Diğer taraftan Libya’da çatışan iki grubun liderini Paris’te ağırlayarak, eylüldeki BM Genel Kurulu sırasında ABD, Rusya, Türkiye ve İran’ın yönlendirdiği Suriye sorununa dahil olmaya çalışarak, Elysee’de Libya, Çad, Nijerya ile Almanya, İtalya ve İspanya liderlerinin buluştuğu bir göç zirvesi yaparak, “büyük dünya meselelerinin çözümünde Fransa da var” mesajı veriyordu.
Peki Macron, dünya meselelerine neden bu kadar dört elle sarılıyor?
Bu soruyu, uzun yıllardır Paris’te yaşayan ve Fransa siyasetini çok yakından takip eden CNN Türk’ün Paris temsilcisi Arzu Çakır Morin’e sordum.
Yanıtı çok netti:
“İçeride çok sıkıştı. Çalışma yasasını çıkarmak istiyor. Bir tarafta patronlar ‘geri adım atma’ diye bastırıyor, diğer tarafta sendikalar genel grev kartını göstermiş. Kamuoyu desteğini üç ayda yüzde 33’e kadar düşürerek önceki cumhurbaşkanlarına göre talihsiz bir rekor kırdı. Bunları, Hollande’ın dış politikadaki büyük yanlışlarını düzelterek gidermeye çalışıyor. Kendisiyle ilgili eleştiri cümleleri hep, ‘ama dış politikayı iyi götürüyor’ diye bitiyor.”
Macron'un 'tutuklu Fransız gazeteci' sorunu
Fransız Gazeteci Loup Bureau’nun Türkiye’de tutuklu olması, Macron’un çizmeye çalıştığı “başarılı dış politika” fotoğrafının ortasında büyük bir boşluk gibi duruyor.

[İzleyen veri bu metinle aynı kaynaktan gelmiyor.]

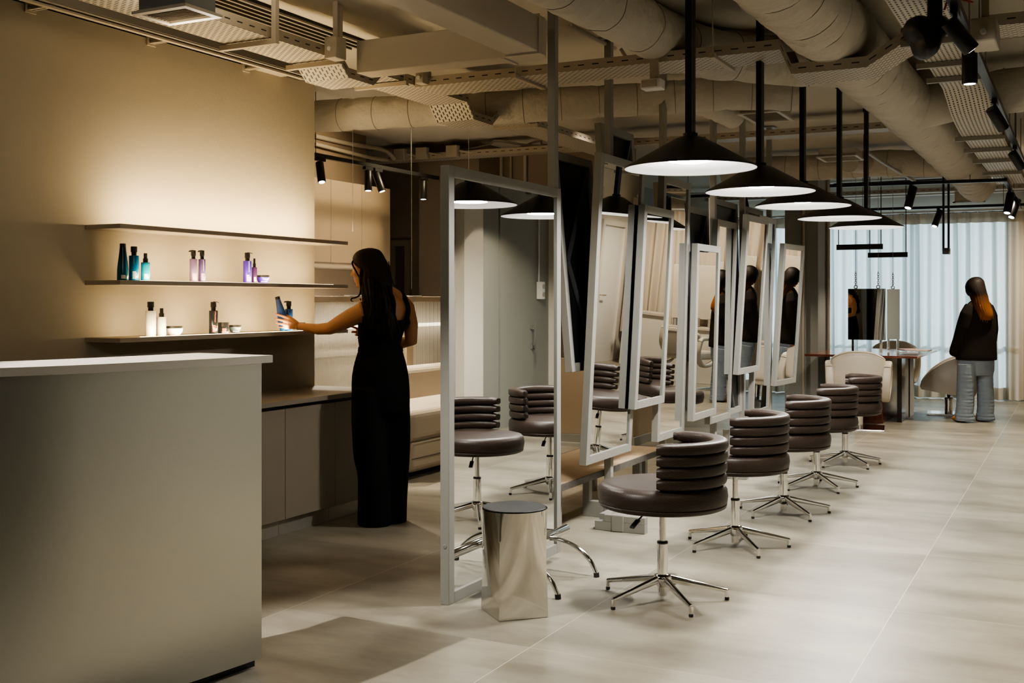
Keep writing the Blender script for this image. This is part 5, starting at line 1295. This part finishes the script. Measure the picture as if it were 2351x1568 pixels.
# trousers
tr = MB()
pel = [(797, 825, 922, .098), (815, 819, 927, .108), (840, 812, 934, .122), (870, 807.5, 939, .130), (905, 807.5, 941, .128), (945, 809, 941, .115)]
tr.loft([(W((l + r) / 2, y), RV * ((r - l) / 2 / 377), FV * d_) for y, l, r, d_ in sm(pel, 3)], 40)
def leg(rows, df, d_=.10):
    return [(W(x, y, df), RV * (a / 377), FV * d_) for x, y, a in sm(rows, 4)]
tr.loft(leg([(844, 890, 36), (845, 950, 38), (848, 1000, 39), (851, 1050, 38.5), (857, 1088, 36), (859, 1130, 37), (860, 1180, 38.5), (861, 1204, 40)], -.05), 32)
tr.loft(leg([(904, 890, 35), (905, 950, 37), (904, 1000, 38.5), (904, 1050, 37), (905, 1100, 33), (904, 1150, 31), (903, 1197, 31)], .06), 32)
o = tr.build('trousers', M['black_cloth'], woman); remesh(o, 0.009, 4)
bl = MB(); bl.loft([(W(873.5, 796, 0), RV * (50.5 / 377), FV * .100), (W(873.5, 806, 0), RV * (52.5 / 377), FV * .105)], 40); bl.build('belt', M['black_cloth'], woman)
# hair
M['hair'] = hair_mat('dark_brown_hair', (0.010, 0.006, 0.004), (0.014, 0.008, 0.005), 1.1, 1.7)
hr = MB()
hrow = [(569.5, 850, 6, .0, .02), (573, 849, 20, .0, .055), (580, 847, 30, .0, .085), (592, 847, 37, -.005, .103), (606, 852, 39, -.02, .104), (622, 862, 33, -.045, .092), (645, 864, 34, -.06, .085), (668, 865, 33, -.085, .075), (690, 868, 33, -.115, .06), (715, 871, 32, -.125, .05), (740, 875, 31, -.13, .045), (760, 878, 29, -.13, .042), (772, 882, 23, -.125, .036), (780, 886, 10, -.12, .02)]
rings = []
for i, (y, x, a, df, d_) in enumerate(sm(hrow, 4)):
    c_ = W(x, y, df); ring = []
    for k in range(64):
        q = 2 * PI * k / 64
        wob = 1 + 0.07 * math.sin(k * 1.57 + 1.3 * math.sin(y * 0.09 + k * 0.3)) * min(1, max(0, (y - 600) / 80)) + 0.03 * math.sin(k * 0.7 - y * 0.13) * min(1, max(0, (y - 600) / 60))
        ring.append(c_ + RV * (a / 377) * math.cos(q) * wob + FV * d_ * math.sin(q) * wob)
    rings.append(ring)
hr.rings(rings, True, True)
for pts, r in (([(833, 612, -.085), (826, 635, -.08), (828, 660, -.075), (826, 676, -.07), (817, 683, -.065), (808, 685, -.06), (806, 690, -.055), (811, 692, -.05)], .0055),
               ([(831, 618, -.09), (829, 645, -.09), (833, 670, -.10), (838, 700, -.125), (840, 728, -.135)], .012),
               ([(892, 600, -.02), (899, 640, -.02), (905, 656, -.02), (911, 655, -.015)], .0025),
               ([(893, 625, -.04), (898, 680, -.09), (905, 730, -.115), (909, 765, -.115)], .013),
               ([(822, 588, -.05), (812, 598, -.05), (809, 606, -.05), (817, 622, -.065), (826, 640, -.075), (829, 660, -.07)], .006),
               ([(850, 640, -.15), (856, 700, -.17), (852, 750, -.165), (862, 776, -.155)], .016),
               ([(875, 640, -.14), (884, 700, -.165), (892, 750, -.165), (898, 778, -.155)], .016)):
    q = sm(pts, 5); hr.tube([W(*p_) for p_ in q], [r * (1 - 0.6 * (j / (len(q) - 1)) ** 3) for j in range(len(q))], 10)
for j in range(9):
    x0 = 846 + j * 6.2; ph = j * 1.3
    q = [(x0 + (j - 4) * 0.6 * u + 2.6 * math.sin(u * 1.35 + ph), 655 + u * 13.5, -.145 - .012 * math.sin(u * 1.1 + ph) + (-.02 if 1 < j < 7 else .02)) for u in range(9 + (j % 3 > 0))]
    q = sm(q, 4); hr.tube([W(*p_) for p_ in q], [.011 * (0.5 + 0.5 * min(1, i / 8)) * (1 - 0.75 * (i / (len(q) - 1)) ** 4) for i in range(len(q))], 8)
hr.build('hair', M['hair'], woman, angle=180)
# the bottle in her hand
p0_, p1_ = W(655.5, 757.5, .205), W(636.5, 681, .20)
ax = (p1_ - p0_); Lb_ = ax.length
t = thing('hair_care_bottle', 'tapered blue bottle tilted in the woman\'s hand over the lowest shelf', 'bottle', p0_)
t.rotation_euler = ax.to_track_quat('Z', 'Y').to_euler()
r = 0.0335
MB().lathe([(0, 0), (r * 0.92, 0), (r, 0.006), (r, Lb_ * .16), (r * .98, Lb_ * .3), (r * .86, Lb_ * .46), (r * .70, Lb_ * .62), (r * .55, Lb_ * .80), (r * .45, Lb_ * .92), (0, Lb_ * .92)]).build('bottle_body', bm_['blue'], t, local=True)
MB().lathe([(r * .46, Lb_ * .92), (r * .45, Lb_), (r * .40, Lb_), (0, Lb_)]).build('cap', M['cap'], t, local=True)
# ---------------------------------------------------------------- woman by the window
D2 = 12.42; K2 = 205.3
V = lambda x, y, df=0.0: onD(x, y, D2 + df)
F2 = (RV * -0.38 + FV * 0.92).normalized(); L2 = (RV * -0.92 - FV * 0.38).normalized()
b = MB()
b.loft([(V(x, y), L2 * a, F2 * h) for x, y, a, h in sm([(2249, 688, .055, .05), (2248, 698, .14, .07), (2248, 715, .165, .09), (2248, 745, .14, .10), (2246, 775, .13, .09), (2245, 805, .15, .11), (2243, 840, .15, .11)], 3)], 24)
b.tube([V(2249, 695, 0), V(2246, 680, 0), V(2240, 668, 0)], [.06, .05, .05], 16)
Fh2 = (RV * -0.66 + FV * 0.70 - UV_ * 0.22).normalized()
P2 = head(b, V(2240, 658, 0), Fh2, (RV * -0.1 + UV_).normalized(), 0.96)
b.tube([V(2224, 704, -.05), V(2212, 735, -.03), V(2203, 770, .03), V(2196, 795, .10), V(2200, 806, .16)], [.045, .042, .036, .028, .022], 14)
hand(b, V(2200, 806, .16), [V(2206, 812, .20), V(2205, 815, .195), V(2204, 817, .19), V(2203, 819, .185)], [V(2212, 816, .26), V(2211, 820, .255), V(2209, 823, .245), V(2207, 825, .235)], UV_ * 0.004, [V(2203, 806, .18), V(2208, 806, .21), V(2212, 808, .235)])
b.tube([V(2272, 705, .05), V(2279, 740, .07), V(2280, 775, .13), V(2268, 795, .20), V(2258, 803, .24)], [.045, .042, .036, .028, .022], 14)
hand(b, V(2258, 803, .24), [V(2250, 808, .27), V(2250, 811, .265), V(2251, 814, .26), V(2252, 816, .25)], [V(2240, 814, .30), V(2240, 818, .295), V(2242, 821, .285), V(2245, 823, .275)], UV_ * 0.004, [V(2254, 801, .25), V(2248, 802, .27), V(2243, 804, .285)])
for x, df in ((2217, -.05), (2262, .05)): b.tube([V(x + 2, 840, df), V(x, 890, df), V(x, 925, df), V(x, 958, df)], [.08, .058, .05, .036], 14)
w2 = b.build('person', M['skin']); remesh(w2, 0.0055, 4)
tag(w2, 'woman in dark brown jacket and pale jeans standing before the sheer curtain', 'person')
WLOC[w2.name] = Vector((0, 0, 0))
face_parts(w2, P2, Fh2, UV_, M['skin_lip'])
jk = MB()
jr = [(686, 2236, 2262, .065), (692, 2228, 2270, .085), (699, 2221, 2276, .10), (712, 2214, 2281, .125), (735, 2212, 2285, .14), (765, 2210, 2286, .15), (795, 2204, 2286.5, .16), (815, 2197, 2287, .17), (826.5, 2195, 2287, .172)]
jk.loft([(V((l + r_2) / 2, y), RV * ((r_2 - l) / 2 / K2), FV * d_) for y, l, r_2, d_ in sm(jr, 3)], 40)
jk.tube([V(2228, 702, -.05), V(2219, 722, -.06), V(2211, 750, -.05), V(2202, 780, .0), V(2193, 802, .08), V(2190, 812, .13)], [.06, .072, .074, .068, .060, .054], 20)
jk.tube([V(2268, 703, .04), V(2276, 725, .05), V(2278, 755, .06), V(2276, 782, .11), V(2266, 798, .19)], [.058, .066, .066, .06, .052], 20)
o = jk.build('jacket', M['jacket'], w2); remesh(o, 0.010, 4)
cl_ = MB(); cl_.tube([V(2236, 690, -.07), V(2249, 688, -.09), V(2262, 690, -.04)], [.012, .016, .012], 10); cl_.build('collar', M['jacket'], w2)
jn = MB()
jn.loft([(V(2241, y), RV * (a / K2), FV * d_) for y, a, d_ in ((815, 40, .13), (830, 41, .135), (850, 41, .12), (862, 38, .10))], 32)
def jleg(rows, df, d_):
    return [(V(x, y, df + 0.004 * math.sin(y)), RV * (a / K2) * (1 + 0.03 * math.sin(y * 0.55) + 0.05 * math.sin(y * 0.9) * (1 if y > 938 else 0.1)), FV * d_ * (1 + 0.05 * math.sin(y * 0.8))) for x, y, a in sm(rows, 9)]
jn.loft(jleg([(2220, 835, 21), (2218, 865, 20), (2217, 900, 19.5), (2216, 930, 19.5), (2214, 948, 20), (2216, 958, 22.5), (2217, 966, 21)], -.05, .095), 28)
jn.loft(jleg([(2261, 835, 19.5), (2261, 865, 18), (2262, 900, 18), (2263, 930, 18.5), (2262, 948, 19), (2263, 958, 20.5), (2263, 965, 20)], .05, .095), 28)
o = jn.build('jeans', M['denim'], w2); remesh(o, 0.009, 2)
for x, df, y in ((2204, .03, 961.5), (2253, .12, 960)):
    MB().ell(V(x, y, df), L2 * 0.045, F2 * 0.12, UV_ * 0.035, 18, 10).build('shoe', M['tan'], w2)
M['hair2'] = hair_mat('brown_to_copper_hair', (0.34, 0.12, 0.025), (0.016, 0.010, 0.007), V(2260, 738, 0).z, V(2260, 672, 0).z)
h2 = MB()
hrow = [(635.5, 2242, 4, 0, .02), (638, 2241, 11, 0, .05), (645, 2240, 18, 0, .085), (657, 2239, 22, -.01, .10), (670, 2242, 22, -.03, .10), (680, 2247, 20, -.05, .09), (692, 2251, 19, -.08, .075), (705, 2256, 18.5, -.11, .06), (718, 2262, 17, -.13, .05), (728, 2264, 15, -.135, .045), (735, 2264, 10, -.135, .03)]
rings = []
for (y, x, a, df, d_) in sm(hrow, 4):
    c_ = V(x, y, df); ring = []
    for k in range(56):
        q = 2 * PI * k / 56; wob = 1 + 0.05 * math.sin(k * 2.3 + y * 0.07) * min(1, max(0, (y - 655) / 40))
        ring.append(c_ + RV * (a / K2) * math.cos(q) * wob + FV * d_ * math.sin(q) * wob)
    rings.append(ring)
h2.rings(rings, True, True)
for pts, r in (([(2222, 655, -.03), (2219, 668, .0), (2224, 680, .02)], .016), ([(2256, 690, -.12), (2266, 715, -.15), (2277, 730, -.15), (2281, 729, -.15)], .009), ([(2250, 700, -.15), (2254, 722, -.16), (2257, 741, -.155)], .009), ([(2262, 700, -.13), (2269, 720, -.16), (2266, 742, -.155)], .009), ([(2245, 695, -.13), (2251, 722, -.16), (2251, 738, -.155)], .008), ([(2258, 700, -.15), (2262, 722, -.165), (2262, 740, -.16)], .009), ([(2266, 705, -.13), (2274, 722, -.15), (2272, 737, -.15)], .008)):
    q = sm(pts, 5); h2.tube([V(*p_) for p_ in q], [r * (1 - 0.9 * (j / (len(q) - 1)) ** 2) for j in range(len(q))], 10)
h2.build('hair', M['hair2'], w2, angle=180)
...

Kamuoyu baskısı yüzünden, Cumhurbaşkanı Tayyip Erdoğan’ı her aradığında Suriye, AB, uluslararası göç gibi önemli dünya meselelerinden önce “tutuklu Fransız gazeteci” meselesini konuşmak zorunda kalıyor.
Türkiye geri adım atmayınca da “Türkiye’de tutuklu bir Fransız’ı serbest bıraktıramamak”, Fransa’nın lideri olma arzusundaki Macron’u çok zorluyor.
Ankara ile benzer sorunlar yaşayan Alman Şansölyesi Angela Merkel de kendisini Türkiye’ye karşı ortak bir politika izlemeye zorluyor.
Özetlemek gerekirse, Türkiye için “vaka-i adiye” gibi duran bir tutuklama kararı, Fransa ve Macron için bir “olmak ya da olmamak” boyutunda bir prestij meselesine dönüşmüş.
Son yaşanan gerilimin ardından Türkiye-Fransa ilişkilerine biraz da bu pencereden bakmak gerek.